Ketiga, gue punya temen yang traumatik sama sesuatu hal di masa lalunya. Gue kenalan sama dia via blog, baru setelah itu lanjut e-mail. Dia belum mau ketemuan sama gue. Kenapa? Karena trauma di masa lalunya itu. Gue nggak keberatan, meskipun nggak dipungkiri gue penasaran tingkat Zeus. Gue merasa gue harus tau menempatkan diri kalo ketemu orang dengan tipe ini. Salah-salah gue malah membangkitkan trauma dia dan bikin situasi kacau balau. Gue seneng temenan sama dia, karena dengan ini gue belajar. Belajar kapan harus heboh, harus menanggapi dengan serius, harus ngelawak bareng-bareng, dan kapan saatnya berhenti bicara saat sesuatunya terasa terlalu jauh. Gue juga bukan tipe yang kayak gini. Kenapa? Kata orang gue sangat easy-going. Gue nggak terlalu mempermasalahkan segala sesuatu. Asal udah ketemu solusinya ya udah. Belom ketemu ya cari. Gue bisa ngomong kayak gini karena gue belum ngerasain traumatik yang temen gue ini alamin kali yaa?? Kalo udah ngerasain bisa aja reaksi gue sama kayak temen gue ini.
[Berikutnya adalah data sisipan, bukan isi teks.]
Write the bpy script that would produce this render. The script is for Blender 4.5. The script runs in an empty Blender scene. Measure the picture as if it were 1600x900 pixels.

Keempat, temen yang gue merasa terikat dengan mereka. Bukan terikat dalam arti dibelenggu dan stuck, tapi lebih ke batin yang saling berkoordinasi. Gue bahkan sempat beberapa kali tak perlu berkomunikasi lisan untuk tahu apa yang ada di pikiran masing-masing. Butuh waktu emang untuk sampe ke tahap ini dalam pertemanan, dan jarang ada yang mau dan mampu berjuang untuk sampe ke tahap ini. Gue bukan bilang nggak ada lho yaa. Cuma jarang, mungkin ada yang bilang, "Ah, gue bisa kok sama si A begitu!" yaa kalo gitu gue bisa bilang selamat, kalian punya sesuatu untuk dipertahankan nantinya. Bukan berarti untuk yang belom sampe tahap ini nggak punya sesuatu untuk dipertahankan, hanya belum, pasti ada kok yang akan selalu kita pertahankan dan perjuangkan dalam berteman. Nggak cuma sekedar nggak enak karena udah lama kenal atau udah banyak dibantu, tapi lebih kepada "Gue ngerasa pantes mempertahankannya. Tanpa alasan." Kapan, sama siapa, dan dimana tahap ininya, bener-bener tergantung perjuangan gue untuk ngedapetinnya. Dari temen-temen yang kayak gini gue belajar, sesuatu yang berharga itu nggak bisa diertahankan dengan cara yang biasa juga, perlu kehati-hatian, kelembutan, sekaligue kekuatan di waktu yang bersamaan.